**WORK REQUIRED:** Only the number is needed: how many lines contain the word "normal"?
-- Start --
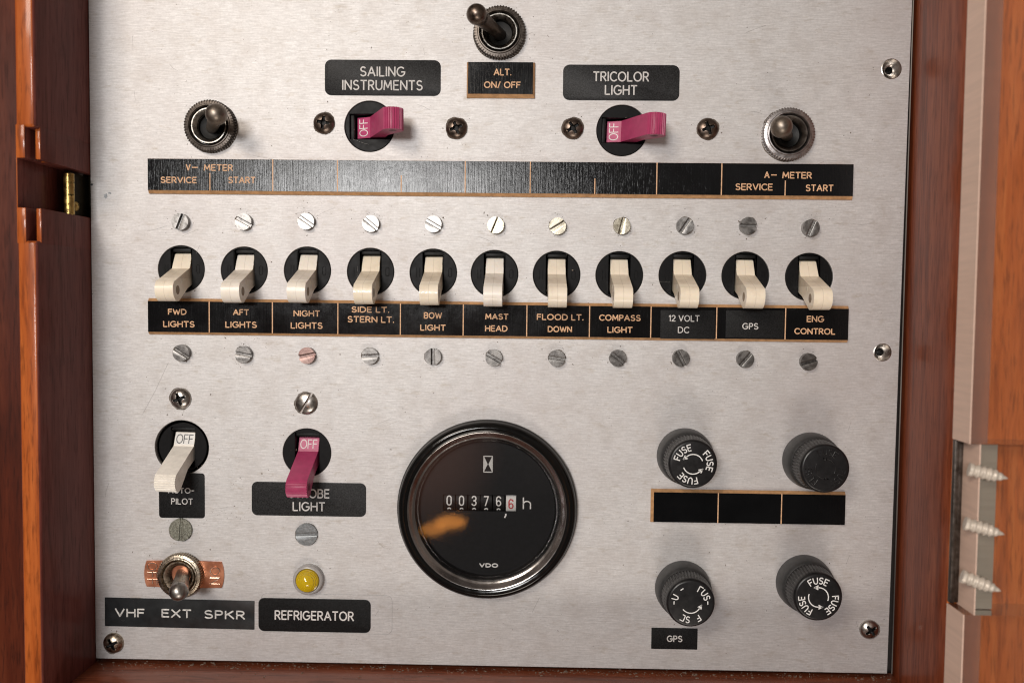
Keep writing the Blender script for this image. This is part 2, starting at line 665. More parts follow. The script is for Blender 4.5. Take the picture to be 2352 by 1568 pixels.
MAT = dict(
    panel=panel_mat(),
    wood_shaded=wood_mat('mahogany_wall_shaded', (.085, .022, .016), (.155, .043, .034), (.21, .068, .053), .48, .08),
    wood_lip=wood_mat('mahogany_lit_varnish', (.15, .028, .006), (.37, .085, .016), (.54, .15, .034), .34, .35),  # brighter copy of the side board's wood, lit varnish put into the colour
    wood_stile=wood_mat('mahogany_deep_red', (.030, .005, .002), (.070, .012, .004), (.12, .026, .010), .5, .0),
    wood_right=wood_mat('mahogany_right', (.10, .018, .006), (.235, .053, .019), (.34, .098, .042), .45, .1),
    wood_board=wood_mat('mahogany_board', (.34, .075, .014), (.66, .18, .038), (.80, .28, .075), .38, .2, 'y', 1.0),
    wood_ledge=wood_mat('mahogany_ledge', (.11, .026, .011), (.22, .060, .027), (.32, .10, .048), .4, .15, 'x'),
    back=plain('shadowed_backing', (.02, .017, .015), .8),
    bezel=plain('black_moulded_plastic', (.006, .006, .0065), .45, var=.3, bump=.05, spec=.12),
    slot=plain('black_slot_plastic', (.005, .005, .005), .5, spec=.25),
    red=plain('magenta_plastic', (.40, .050, .135), .42, var=.10, scale=500),
    red_dark=plain('magenta_shadow_hole', (.12, .008, .03), .5),
    white=plain('off_white_plastic', (.84, .80, .73), .45, var=.10, scale=500),
    patch_white=plain('white_print_patch', (.74, .74, .72), .45, var=.05),
    patch_red=plain('pink_print_patch', (.46, .05, .16), .42, var=.08),
    ink=plain('dark_ink', (.03, .035, .045), .5),
    white_ink=plain('white_ink', (.80, .78, .76), .5, var=.15, scale=2500),
    cream=cream_mat(),
    cream_hole=plain('cream_pin', (.24, .165, .095), .5, var=.3),
    tan=plain('tan_laminate_core', (.47, .26, .12), .5, var=.25, scale=700, rnd=False),
    tan_text=plain('tan_engraving', (.66, .40, .23), .5, var=.25, scale=1500, rnd=False),
    label=label_black('black_laminate_face', True, .16, .006),
    label_flat=label_black('black_laminate_smooth', True, .14, .004),
    sticker=label_black('grained_black_sticker', False, .42, .016),
    sticker_dark=label_black('black_sticker', False, .5, .008),
    silver_ink=plain('silver_print', (.60, .585, .57), .45, var=.15, scale=2500),
    tape=plain('embossing_tape', (.022, .025, .027), .22, var=.3, scale=300),
    tape_text=plain('stretched_white_emboss', (.70, .70, .68), .4, var=.3, scale=1200),
    bronze=worn_metal('dark_bronze', (.10, .075, .06), (.24, .19, .16), .26),
    bronze_lever=worn_metal('bronze_lever', (.20, .17, .145), (.34, .295, .25), .36, 400, .02),
    nickel_nut=worn_metal('dark_nickel', (.075, .064, .056), (.16, .14, .125), .34),
    steel_nut=worn_metal('grey_nickel', (.30, .28, .28), (.48, .455, .45), .28),
    bushing=worn_metal('bright_bushing', (.12, .115, .105), (.40, .385, .36), .24, 900, .05),
    brassy=worn_metal('corroded_nickel', (.30, .25, .19), (.60, .52, .42), .25, 900, .2, (.10, .09, .06)),
    copper=worn_metal('coppery_plate', (.62, .24, .14), (.86, .40, .24), .28, 250, .02),
    copper_bright=worn_metal('polished_copper_edges', (.80, .55, .42), (.95, .75, .62), .18, 400, .0),
    lever_steel=worn_metal('grey_lever', (.25, .235, .22), (.42, .40, .38), .28, 900, .06),
    screw=worn_metal('plated_screw', (.15, .143, .137), (.34, .33, .32), .30, 420, .12),
    screw_brass=worn_metal('brassy_screw', (.28, .25, .19), (.52, .485, .40), .26, 420, .12),
    screw_grey=worn_metal('grey_screw', (.10, .094, .09), (.23, .22, .21), .30, 420, .14),
    screw_pink=worn_metal('rusty_screw', (.15, .09, .08), (.27, .19, .17), .30, 420, .14),
    screw_steel=worn_metal('steel_pan_screw', (.28, .26, .24), (.55, .52, .49), .22, 400, .03),
    tarnish=worn_metal('green_tarnish', (.16, .16, .13), (.34, .34, .29), .45, 1600, .5, (.10, .10, .075)),
    zinc=worn_metal('dull_zinc', (.16, .17, .175), (.27, .28, .285), .38, 1500, .1),
    chrome=plain('polished_chrome', (.38, .365, .36), .20, 1.0, var=.04, rnd=False),
    chrome_dark=plain('gloss_black_bezel', (.004, .004, .004), .13, 0.0, var=.04, rnd=False, spec=.3),
    dial=plain('matt_black_dial', (.006, .006, .007), .5, spec=.2),
    glass=clear_mat('meter_glass', (.96, .96, .96), .045, 1.8),
    acrylic=clear_mat('clear_acrylic', (.96, .94, .93), .03, 1.3, .03),
    frost=hazy_mat('sawn_acrylic_edge', (.80, .58, .47), .95),
    band=hazy_mat('painted_edge_refraction', (.42, .24, .19), .42),
    grey_band=hazy_mat('grey_green_band', (.42, .39, .32), .9),
    screw_clear=plain('dull_screw_in_acrylic', (.66, .585, .50), .4, .2, var=.2),
    fuse=plain('fuse_bakelite', (.009, .009, .010), .32, var=.3, bump=.04, spec=.4),
    fuse_base=plain('fuse_collar', (.030, .031, .032), .42, var=.3, bump=.06),
    fuse_ink=plain('fuse_white_fill', (.78, .78, .77), .5, var=.1),
    drum=plain('black_counter_wheel', (.007, .006, .006), .5, spec=.2),
    drum_white=plain('white_counter_wheel', (.72, .70, .68), .5, var=.06),
    digit_red=plain('red_numeral', (.50, .02, .03), .5, var=.1),
    brass=worn_metal('aged_brass', (.22, .14, .05), (.66, .46, .16), .30, 420, .25, (.06, .045, .02)),
    brass_dark=plain('blackened_brass', (.022, .018, .010), .6, spec=.2),
    grime_and_gap_shade=plain('brown_grime_gap_shade', (.13, .105, .085), .8, var=.5, scale=2000),
    dust=plain('grey_dust', (.17, .13, .10), .9, var=.6, scale=3000),
)
t = NT('amber_lens')
t.set((.80, .56, .015), .12, 0, .6)
t.b.inputs['Transmission Weight'].default_value = .35
t.b.inputs['Subsurface Weight'].default_value = .2
t.b.inputs['Subsurface Radius'].default_value = (.002, .0015, .0003)
MAT['amber'] = t.m
t = NT('frosted_collar')
t.set((.55, .53, .52), .3, 0)
t.b.inputs['Transmission Weight'].default_value = .4
MAT['collar'] = t.m

# ------------------------------------------------------------------ cabinet
XL = (at(203, 4).x + at(212, 784).x + at(220, 1514).x) / 3
XR = (at(2095, 4).x + at(2068, 900).x + at(2038, 1538).x) / 3
YB = (at(220, 1516).y + at(2038, 1541).y) / 2
YT = at(1176, -90).y
HL, HR = 29.0, 36.5
print('PANEL', XL, XR, YB, [round(at(*p).x, 2) for p in ((203, 4), (212, 784), (220, 1514), (2095, 4), (2068, 900), (2038, 1538))])

cab = thing('wooden_cabinet', 'varnished mahogany box that frames the aluminium switch panel on three sides', 'cabinet', (0, 0, 0))
# left side board with its notch for the brass hinge
bm = bmesh.new()
yn1, yn0 = at(60, 363, HL).y, at(60, 476, HL).y          # notch, top and bottom
ys1, ys0 = at(60, 292, HL).y, at(60, 552, HL).y          # ends of the grooves beside it
xo = at(33, 200, HL).x
xg0, xg1 = at(57, 330, HL).x, at(69, 330, HL).x
WL = XL - 0.15
YLO = YB - 30
for (a, b) in ((ys1, YT), (YLO, ys0)):
    add_box(bm, xo, WL, a, b, -4, HL, .9, 3)
for (a, b) in ((yn1, ys1 + .9), (ys0 - .9, yn0)):
    add_box(bm, xo + .004, xg0, a, b, -4, HL - .02, .35)
    add_box(bm, xg0 - .5, xg1 + .5, a + .01, b - .01, -4.01, HL - 8, 0)
    add_box(bm, xg1, WL - .004, a, b, -4, HL - 2.4, .3)
add_box(bm, xo + .01, at(40, 420, HL).x, yn0 - 1, yn1 + 1, -4, HL - .1, .3)
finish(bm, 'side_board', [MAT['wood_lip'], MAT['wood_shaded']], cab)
ob = cab.children[-1] if False else [c for c in cab.children if c.name.startswith('side_board')][0]
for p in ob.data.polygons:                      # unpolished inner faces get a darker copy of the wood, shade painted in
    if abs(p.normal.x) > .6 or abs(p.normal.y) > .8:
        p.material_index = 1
bm = bmesh.new()
add_box(bm, xo - 45, xo + .2, YLO, YT, -4, HL - 3.2, .8, 3)
finish(bm, 'stile', MAT['wood_stile'], cab)
# right side board: inner wall and front face behind the acrylic
WR = XR + 1.3
bm = bmesh.new()
xf = at(2224, 10, HR).x - .2
add_prism(bm, [(-YT, 0)] if False else [(WR + 1.2, -4), (WR - .1, 2), (WR - .9, 8), (xf + .75, 16), (xf + .25, 24), (xf, 31), (xf, HR - .5), (xf + .15, HR - .12), (xf + .5, HR), (WR + 75, HR), (WR + 75, -4)], 0, 1)
for v in bm.verts:
    v.co = Vector((v.co.x, YLO + v.co.z * (YT - YLO), v.co.y))
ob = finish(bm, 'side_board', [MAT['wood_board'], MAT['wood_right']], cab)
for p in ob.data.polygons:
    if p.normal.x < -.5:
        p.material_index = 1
bm = bmesh.new()
add_box(bm, WL - 1, WR + 1, YB - 12, YB - 1.2, -4, HL - .5, .8, 3)
finish(bm, 'bottom_ledge', MAT['wood_ledge'], cab)
bm = bmesh.new()
add_box(bm, WL - 3, WR + 3, YB - 10, YT - .5, -14, -9, 0)
finish(bm, 'back_board', MAT['back'], cab)

# brass hinge in the notch
c = at(163, 446, 10)
hin = thing('brass_hinge', 'small tarnished brass hinge knuckle in the notch of the left wall', 'hinge', (XL - .6, c.y, 0))
bm = bmesh.new()
ht = (at(163, 398, 10) - at(163, 493, 10)).length
for k, (a, b) in enumerate(((-.5, .5),)):
    add_lathe(bm, [(0, a * ht), (1.25, a * ht), (1.45, a * ht + .2), (1.45, b * ht - .2), (1.25, b * ht), (0, b * ht)], 32, rotm=Matrix.Rotation(-PI / 2, 3, 'X'), off=(-.6, 0, 10))
finish(bm, 'knuckle', MAT['brass'], hin)
bm = bmesh.new()
add_box(bm, -2.2, -1.4, -ht * .56, ht * .56, -3, 9, .1)
add_box(bm, -3.2, 3.0, -ht * .62, ht * .62, -8, -2.9, .1)  # dark filler added to hide the bright sliver beside the panel edge
finish(bm, 'leaf_and_gap_filler', MAT['brass_dark'], hin)
bm = bmesh.new()
add_lathe(bm, [(0, .7), (1.0, .5), (1.5, 0)], 24, rotm=Matrix.Rotation(PI / 2, 3, 'Y'), off=(-1.4, -3.0, 4.5))
finish(bm, 'screw', MAT['brass'], hin)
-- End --
**EXERCISE SOLUTION:** 2